Monday, March 12, 2012

The Beatles, Abbey Road (1969)

Abbey Road is arguably The Beatles' most fully realised album. From the menacing crawling bass line of Come Together at its opening to McCartney's hidden love song to Her Majesty that closes the album we are taken on a tour of the musical genius that was The Beatles. Sometimes criticised for lacking cohesion, as if by this late stage the four Beatles were simply acting as four solo artists rather than as a band, for my money that description is more fitting for the diffuse and sprawling eponymous 1968 album The Beatles (affectionately known as The White Album). Here there is much greater fusion where the distinctive stamp of each artist is clearly recognisable yet "The Beatles sound" is here in a way never captured on any of the post-breakup solo outings.


Here we have not one but two of George Harrison's finest songs. Something is a beautiful love song with an incandescent guitar solo whose bent notes are exquisitely touching. And the sunshine bounces off the gently lilting Here Comes the Sun giving The Beach Boys a run for their money with the joyful refrain, "Sun! Sun! Sun, here we come!" Standing in the shadow of the powerhouse songwriting duo of Lennon and McCartney, George did not always get his due but his genius is evidenced on the strength of these two songs alone.

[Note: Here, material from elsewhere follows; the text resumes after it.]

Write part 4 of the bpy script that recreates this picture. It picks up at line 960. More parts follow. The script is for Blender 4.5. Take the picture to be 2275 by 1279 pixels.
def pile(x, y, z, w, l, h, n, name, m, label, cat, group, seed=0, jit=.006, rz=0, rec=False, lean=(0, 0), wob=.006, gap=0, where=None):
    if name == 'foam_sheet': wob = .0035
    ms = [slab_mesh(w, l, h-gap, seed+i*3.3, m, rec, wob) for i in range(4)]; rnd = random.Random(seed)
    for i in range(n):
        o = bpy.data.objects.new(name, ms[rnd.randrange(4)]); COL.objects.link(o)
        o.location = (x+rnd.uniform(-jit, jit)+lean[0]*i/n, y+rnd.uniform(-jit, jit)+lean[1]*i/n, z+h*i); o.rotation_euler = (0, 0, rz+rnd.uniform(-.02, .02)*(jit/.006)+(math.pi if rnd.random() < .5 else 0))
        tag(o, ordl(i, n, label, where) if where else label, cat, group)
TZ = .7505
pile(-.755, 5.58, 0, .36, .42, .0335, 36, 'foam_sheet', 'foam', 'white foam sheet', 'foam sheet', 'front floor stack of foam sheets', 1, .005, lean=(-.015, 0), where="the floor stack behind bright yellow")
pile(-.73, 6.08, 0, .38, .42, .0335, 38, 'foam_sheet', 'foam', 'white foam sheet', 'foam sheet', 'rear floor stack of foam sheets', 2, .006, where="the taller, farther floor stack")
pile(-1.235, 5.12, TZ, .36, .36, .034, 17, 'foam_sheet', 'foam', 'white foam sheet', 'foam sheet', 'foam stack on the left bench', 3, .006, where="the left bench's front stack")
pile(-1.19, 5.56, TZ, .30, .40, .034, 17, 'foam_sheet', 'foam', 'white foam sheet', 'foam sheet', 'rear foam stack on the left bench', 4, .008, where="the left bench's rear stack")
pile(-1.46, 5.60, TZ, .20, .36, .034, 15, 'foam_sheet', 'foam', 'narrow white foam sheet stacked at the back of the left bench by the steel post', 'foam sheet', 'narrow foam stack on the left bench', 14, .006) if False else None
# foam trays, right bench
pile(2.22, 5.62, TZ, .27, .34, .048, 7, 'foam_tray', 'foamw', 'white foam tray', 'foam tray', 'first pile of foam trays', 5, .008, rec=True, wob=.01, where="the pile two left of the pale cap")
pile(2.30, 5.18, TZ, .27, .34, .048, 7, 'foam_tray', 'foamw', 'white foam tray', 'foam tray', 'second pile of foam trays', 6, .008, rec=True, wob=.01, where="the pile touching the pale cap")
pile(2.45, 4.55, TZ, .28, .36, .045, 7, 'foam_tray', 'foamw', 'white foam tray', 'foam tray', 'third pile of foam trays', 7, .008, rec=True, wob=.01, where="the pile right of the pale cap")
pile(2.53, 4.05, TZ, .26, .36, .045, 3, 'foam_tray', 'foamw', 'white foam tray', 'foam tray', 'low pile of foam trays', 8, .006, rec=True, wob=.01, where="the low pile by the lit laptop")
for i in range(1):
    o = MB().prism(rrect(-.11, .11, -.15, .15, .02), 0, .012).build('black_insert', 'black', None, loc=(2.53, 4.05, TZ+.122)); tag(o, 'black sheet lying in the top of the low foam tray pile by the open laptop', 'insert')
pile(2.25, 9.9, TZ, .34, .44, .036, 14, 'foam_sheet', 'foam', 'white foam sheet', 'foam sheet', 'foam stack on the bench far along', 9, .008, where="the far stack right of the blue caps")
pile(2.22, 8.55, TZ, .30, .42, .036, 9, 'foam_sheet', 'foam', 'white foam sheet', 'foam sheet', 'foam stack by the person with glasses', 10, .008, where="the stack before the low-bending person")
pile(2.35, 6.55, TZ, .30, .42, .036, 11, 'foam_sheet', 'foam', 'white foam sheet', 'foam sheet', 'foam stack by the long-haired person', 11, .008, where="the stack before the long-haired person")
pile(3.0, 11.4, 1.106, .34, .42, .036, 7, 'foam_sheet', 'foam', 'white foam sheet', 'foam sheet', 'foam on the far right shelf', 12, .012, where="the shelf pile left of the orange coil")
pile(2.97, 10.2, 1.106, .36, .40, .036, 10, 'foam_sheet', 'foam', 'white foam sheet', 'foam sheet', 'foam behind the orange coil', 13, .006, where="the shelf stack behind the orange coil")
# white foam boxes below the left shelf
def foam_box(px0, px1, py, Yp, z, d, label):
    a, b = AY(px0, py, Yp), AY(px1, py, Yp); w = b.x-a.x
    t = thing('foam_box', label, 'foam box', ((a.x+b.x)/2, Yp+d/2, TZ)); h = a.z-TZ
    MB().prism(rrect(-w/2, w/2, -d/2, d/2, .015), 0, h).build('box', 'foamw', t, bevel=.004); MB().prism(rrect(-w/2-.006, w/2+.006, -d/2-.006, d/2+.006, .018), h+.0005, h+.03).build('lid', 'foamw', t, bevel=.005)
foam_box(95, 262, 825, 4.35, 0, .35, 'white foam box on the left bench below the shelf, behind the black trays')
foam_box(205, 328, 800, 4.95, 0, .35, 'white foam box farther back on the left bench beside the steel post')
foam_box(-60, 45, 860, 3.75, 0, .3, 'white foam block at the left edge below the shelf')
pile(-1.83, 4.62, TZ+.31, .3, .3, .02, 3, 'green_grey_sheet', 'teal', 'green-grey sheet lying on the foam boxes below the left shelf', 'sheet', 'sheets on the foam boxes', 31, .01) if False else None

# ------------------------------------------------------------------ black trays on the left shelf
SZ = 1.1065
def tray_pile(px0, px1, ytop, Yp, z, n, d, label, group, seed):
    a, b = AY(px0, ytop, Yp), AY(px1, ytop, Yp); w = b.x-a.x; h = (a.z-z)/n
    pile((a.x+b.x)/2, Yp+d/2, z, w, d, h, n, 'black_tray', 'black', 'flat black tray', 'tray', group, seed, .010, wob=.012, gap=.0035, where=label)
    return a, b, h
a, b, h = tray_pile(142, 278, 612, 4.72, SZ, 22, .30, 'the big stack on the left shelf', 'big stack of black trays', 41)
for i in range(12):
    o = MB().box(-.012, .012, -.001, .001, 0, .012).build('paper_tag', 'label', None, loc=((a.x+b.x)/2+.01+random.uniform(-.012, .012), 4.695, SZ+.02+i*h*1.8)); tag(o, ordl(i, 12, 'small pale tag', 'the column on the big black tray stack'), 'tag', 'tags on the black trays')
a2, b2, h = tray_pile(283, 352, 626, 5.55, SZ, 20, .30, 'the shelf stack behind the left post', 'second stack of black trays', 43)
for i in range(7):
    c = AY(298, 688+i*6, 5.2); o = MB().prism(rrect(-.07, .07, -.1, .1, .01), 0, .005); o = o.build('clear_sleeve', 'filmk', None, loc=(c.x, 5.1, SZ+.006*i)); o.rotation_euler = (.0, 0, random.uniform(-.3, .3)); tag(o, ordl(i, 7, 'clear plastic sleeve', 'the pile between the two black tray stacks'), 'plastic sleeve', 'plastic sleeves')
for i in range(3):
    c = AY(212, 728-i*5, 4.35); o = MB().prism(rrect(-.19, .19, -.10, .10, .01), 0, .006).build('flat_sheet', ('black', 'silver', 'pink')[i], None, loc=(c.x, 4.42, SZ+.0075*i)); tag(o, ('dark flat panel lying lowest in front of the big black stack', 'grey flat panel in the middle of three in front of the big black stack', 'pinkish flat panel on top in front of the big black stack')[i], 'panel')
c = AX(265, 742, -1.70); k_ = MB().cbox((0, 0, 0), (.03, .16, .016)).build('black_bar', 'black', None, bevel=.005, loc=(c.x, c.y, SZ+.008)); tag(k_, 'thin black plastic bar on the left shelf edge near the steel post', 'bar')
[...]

McCartney's Maxwell's Silver Hammer is a piece of macabre British comedy whose darkness is obscured only by its happy music hall melody. And what wonderful rhyming couplets! "PC 31 says we caught a dirty one"; "Rose and Valerie screaming from the gallery." Oh Darling's aching cry shows once again that Paul was a screamer as much as a balladeer. Once Paul really opened his throat, Little Richard was never very far away Even the obligatory Ringo novelty number Octopus's Garden, is a mini masterpiece of innocence with its country lilt and undersea setting. "We would be warm / below the storm / in our little hideaway beneath the waves." The first side (yes kids, records used to have two sides) closes with the pealing bell-like guitar part of I Want You (She's So Heavy). It breaks into two haunting Latino shuffles reminiscent of Santana and then rolls on and on in a seemingly endless dramatic oceanic swelling until its sudden aural cutoff, eschewing all accepted wisdom about how a song should end.

The advent of the CD meant the loss of that reflective hiatus between side 1 and side 2 which used to leave the listener with a pause either of eager anticipation or "let's see if things improve." Here it was definitely eager anticipation. Where Side 1 of Abbey Road is clearly six separate songs, Side 2 is more like a suite with most if its songs seamlessly connecting into each other. Even though the melodic changes are quite abrupt, somehow it all holds together. After Harrison's aforementioned Here Comes the Sun we have the trippy Because with the feel of an outtake from Magical Mystery Tour. "Because the world is round it turns me on." The extended suite of songs that make up most of Side 2 sees one marvellous Lennon-McCartney musical idea (mostly McCartney) seamlessly flowing into the next whether rocking out to Polythene Pam (with its self-parodying ''Yeah yeah yeah") or drifting on the shimmering melody of Lennon's The Sun King. She Came In Through the Bathroom Window is such a great undeveloped song idea at under 2 minutes, it's no wonder Joe Cocker had to give it an extended treatment.

This masterpiece of a record is in fact The Beatles' swan song. Let it Be, though released later (1970) was recorded earlier so in Abbey Road we have the true "last Beatles album." Rather than the almost exasperated message "Let's just let it be" the last message we are left with on the appropriately titled The End is a more philosophical reflection, "And in the end the love you take is equal to the love you make." So ended a remarkably short seven years (1962-1969) that changed the world. Was it really such a short space of time? I give this stone classic a well deserved five stars.